* Exercise instructions *
Pull each line holding the word "scene" from the data.

* Supplied material *
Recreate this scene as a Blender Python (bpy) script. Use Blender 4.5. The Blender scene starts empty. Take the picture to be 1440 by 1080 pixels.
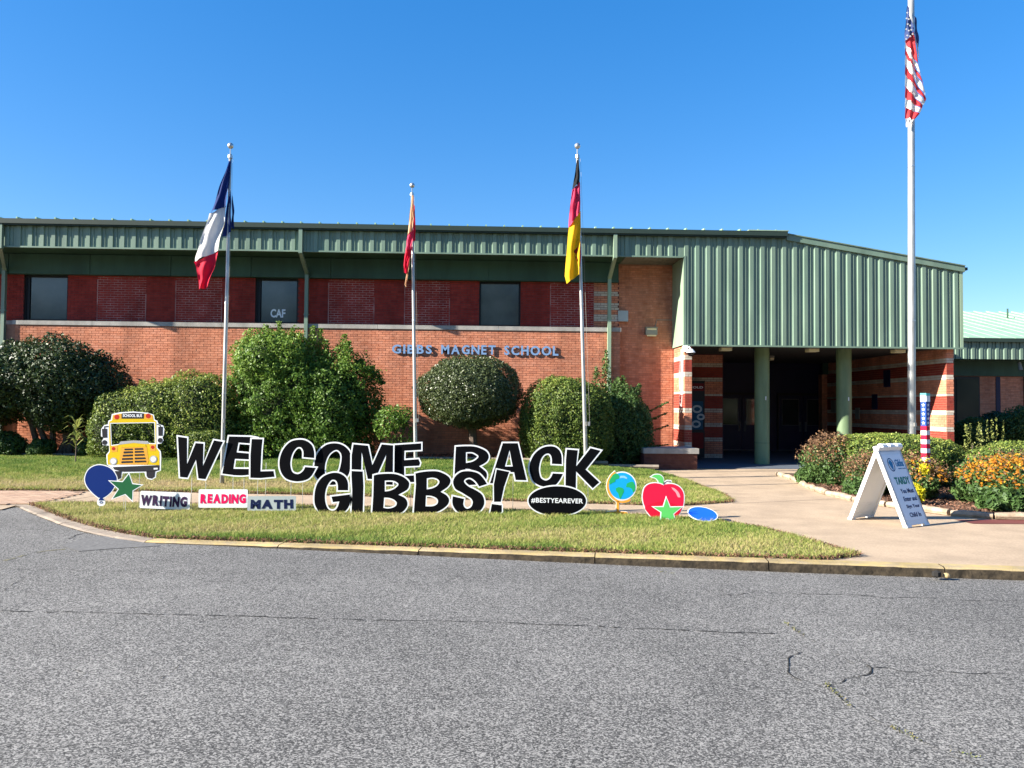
import bpy, math, random
import numpy as np
from mathutils import Vector, Matrix
from mathutils.geometry import tessellate_polygon
random.seed(7); rng = np.random.default_rng(7)
R = math.radians
S = bpy.context.scene
COL = S.collection

# ------------------------------------------------------------------ camera, world, sun, exposure
PSI, TH, PH, FPX, EYE = R(2.0), R(1.75), R(0.5), 1080.0, 1.6
D = Vector((math.sin(PSI)*math.cos(TH), math.cos(PSI)*math.cos(TH), math.sin(TH)))
RT = D.cross(Vector((0, 0, 1))).normalized(); UP = RT.cross(D)
R2 = RT*math.cos(PH)+UP*math.sin(PH); U2 = UP*math.cos(PH)-RT*math.sin(PH)
cam = bpy.data.cameras.new('camera'); camo = bpy.data.objects.new('camera', cam); COL.objects.link(camo)
cam.sensor_width = 36; cam.lens = 27; cam.clip_end = 2000; cam.clip_start = 0.05
camo.matrix_world = Matrix.Translation((0, 0, EYE)) @ Matrix((R2, U2, -D)).transposed().to_4x4()
S.camera = camo

SUN_EL, SUN_OFF = 25.5, 14.5        # elevation; angle off the facade line
tx, ty = -math.cos(R(SUN_OFF)), -math.sin(R(SUN_OFF))
W = bpy.data.worlds.new('World'); S.world = W; W.use_nodes = True
nt = W.node_tree; bg = nt.nodes['Background']
sky = nt.nodes.new('ShaderNodeTexSky'); sky.sky_type = 'NISHITA'; sky.sun_disc = False
sky.sun_elevation = R(SUN_EL); sky.sun_rotation = math.atan2(tx, ty)
sky.altitude = 100; sky.air_density = 1.0; sky.dust_density = 0.3; sky.ozone_density = 4.0
hs = nt.nodes.new('ShaderNodeHueSaturation'); hs.inputs['Saturation'].default_value = 1.69; hs.inputs['Hue'].default_value = 0.512; hs.inputs['Value'].default_value = 1.0
gm = nt.nodes.new('ShaderNodeGamma'); gm.inputs[1].default_value = 0.62
nt.links.new(sky.outputs[0], gm.inputs[0]); nt.links.new(gm.outputs[0], hs.inputs['Color']); nt.links.new(hs.outputs[0], bg.inputs[0]); bg.inputs[1].default_value = 0.116
sl = bpy.data.lights.new('sun', 'SUN'); slo = bpy.data.objects.new('sun', sl); COL.objects.link(slo)
sl.energy = 5.0; sl.angle = R(0.5); sl.color = (1.0, 0.93, 0.82)
tosun = Vector((tx*math.cos(R(SUN_EL)), ty*math.cos(R(SUN_EL)), math.sin(R(SUN_EL))))
slo.rotation_euler = tosun.to_track_quat('Z', 'Y').to_euler(); slo.location = (-20, -5, 20)
S.view_settings.view_transform = 'Standard'; S.view_settings.look = 'None'
S.view_settings.exposure = 1.8; S.view_settings.gamma = 1; S.view_settings.use_curve_mapping = False

# ------------------------------------------------------------------ measuring helpers (photo pixel -> place)
def ray(x, y): return D*FPX + R2*(x-720) - U2*(y-540)
def G(x, y, z=0.0):
    v = ray(x, y); k = (z-EYE)/v.z; return (v.x*k, v.y*k)
def P(x, y, Y):
    v = ray(x, y); k = Y/v.y; return (v.x*k, EYE+v.z*k)
def PX(x, Y, y=540): return P(x, y, Y)[0]
def PZ(x, y, Y): return P(x, y, Y)[1]

# ------------------------------------------------------------------ materials
M = {}
def mat(name, col, rough=0.8, col2=None, nscale=6, contrast=1.0, spec=0.3, metal=0.0, bump=0.0, bscale=40,
        tone=None, trans=0.0, alpha=None, stain=0.0, coat=0.0, stretch=None, detail=4):
    m = bpy.data.materials.new(name); m.use_nodes = True; n = m.node_tree; N = n.nodes; L = n.links
    b = N['Principled BSDF']; b.inputs['Roughness'].default_value = rough; b.inputs['Metallic'].default_value = metal
    b.inputs['Specular IOR Level'].default_value = spec
    if coat: b.inputs['Coat Weight'].default_value = coat
    tc = N.new('ShaderNodeTexCoord'); src = tc.outputs['Object']
    geo = N.new('ShaderNodeNewGeometry'); src = geo.outputs['Position']
    if stretch:
        mp = N.new('ShaderNodeMapping'); mp.inputs['Scale'].default_value = stretch
        L.new(src, mp.inputs[0]); src = mp.outputs[0]
    out = None
    base = N.new('ShaderNodeRGB'); base.outputs[0].default_value = (*col, 1); out = base.outputs[0]
    if col2:
        nz = N.new('ShaderNodeTexNoise'); nz.inputs['Scale'].default_value = nscale; nz.inputs['Detail'].default_value = detail
        L.new(src, nz.inputs['Vector'])
        mr = N.new('ShaderNodeMapRange'); mr.inputs[1].default_value = .5-.25/contrast; mr.inputs[2].default_value = .5+.25/contrast
        L.new(nz.outputs[0], mr.inputs[0])
        mx = N.new('ShaderNodeMix'); mx.data_type = 'RGBA'; L.new(mr.outputs[0], mx.inputs[0])
        mx.inputs[6].default_value = (*col, 1); mx.inputs[7].default_value = (*col2, 1); out = mx.outputs[2]
    if tone:
        at = N.new('ShaderNodeAttribute'); at.attribute_name = 'tone'
        oi = N.new('ShaderNodeObjectInfo')
        ad = N.new('ShaderNodeMath'); ad.operation = 'ADD'; L.new(at.outputs['Fac'], ad.inputs[0])
        if tone[0] == 'obj':
            L.new(oi.outputs['Random'], ad.inputs[1]); tone = tone[1:]
        else: ad.inputs[1].default_value = 0
        fr = N.new('ShaderNodeMath'); fr.operation = 'FRACT'; L.new(ad.outputs[0], fr.inputs[0])
        cr = N.new('ShaderNodeValToRGB'); L.new(fr.outputs[0], cr.inputs[0])
        cr.color_ramp.elements.remove(cr.color_ramp.elements[1])
        for i, (p, c) in enumerate(tone):
            e = cr.color_ramp.elements[0] if i == 0 else cr.color_ramp.elements.new(p)
            e.position = p; e.color = (*c, 1)
        if col2:
            m2 = N.new('ShaderNodeMix'); m2.data_type = 'RGBA'; m2.blend_type = 'MULTIPLY'; m2.inputs[0].default_value = 1
            L.new(out, m2.inputs[6]); L.new(cr.outputs[0], m2.inputs[7]); out = m2.outputs[2]
        else: out = cr.outputs[0]
    if stain:
        mp2 = N.new('ShaderNodeMapping'); mp2.inputs['Scale'].default_value = (1.3, 1.3, .28); L.new(geo.outputs['Position'], mp2.inputs[0])
        n2 = N.new('ShaderNodeTexNoise'); n2.inputs['Scale'].default_value = 1.1; n2.inputs['Detail'].default_value = 6; n2.inputs['Roughness'].default_value = .65; L.new(mp2.outputs[0], n2.inputs['Vector'])
        r2 = N.new('ShaderNodeMapRange'); r2.inputs[1].default_value = .38; r2.inputs[2].default_value = .6; r2.inputs[3].default_value = 1-stain; r2.inputs[4].default_value = 1.06; L.new(n2.outputs[0], r2.inputs[0])
        m3 = N.new('ShaderNodeMix'); m3.data_type = 'RGBA'; m3.blend_type = 'MULTIPLY'; m3.inputs[0].default_value = 1
        L.new(out, m3.inputs[6]); L.new(r2.outputs[0], m3.inputs[7]); out = m3.outputs[2]
    L.new(out, b.inputs['Base Color'])
    if bump:
        nb = N.new('ShaderNodeTexNoise'); nb.inputs['Scale'].default_value = bscale; nb.inputs['Detail'].default_value = 5
        L.new(src, nb.inputs['Vector']); bp = N.new('ShaderNodeBump'); bp.inputs['Strength'].default_value = bump
        bp.inputs['Distance'].default_value = 0.01
        L.new(nb.outputs[0], bp.inputs['Height']); L.new(bp.outputs[0], b.inputs['Normal'])
    if trans:
        tr = N.new('ShaderNodeBsdfTranslucent'); L.new(out, tr.inputs[0])
        ms = N.new('ShaderNodeMixShader'); ms.inputs[0].default_value = trans
        L.new(b.outputs[0], ms.inputs[1]); L.new(tr.outputs[0], ms.inputs[2])
        L.new(ms.outputs[0], N['Material Output'].inputs[0])
    M[name] = m; return m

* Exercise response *
Recreate this scene as a Blender Python (bpy) script. Use Blender 4.5. The Blender scene starts empty. Take the picture to be 1440 by 1080 pixels.
S = bpy.context.scene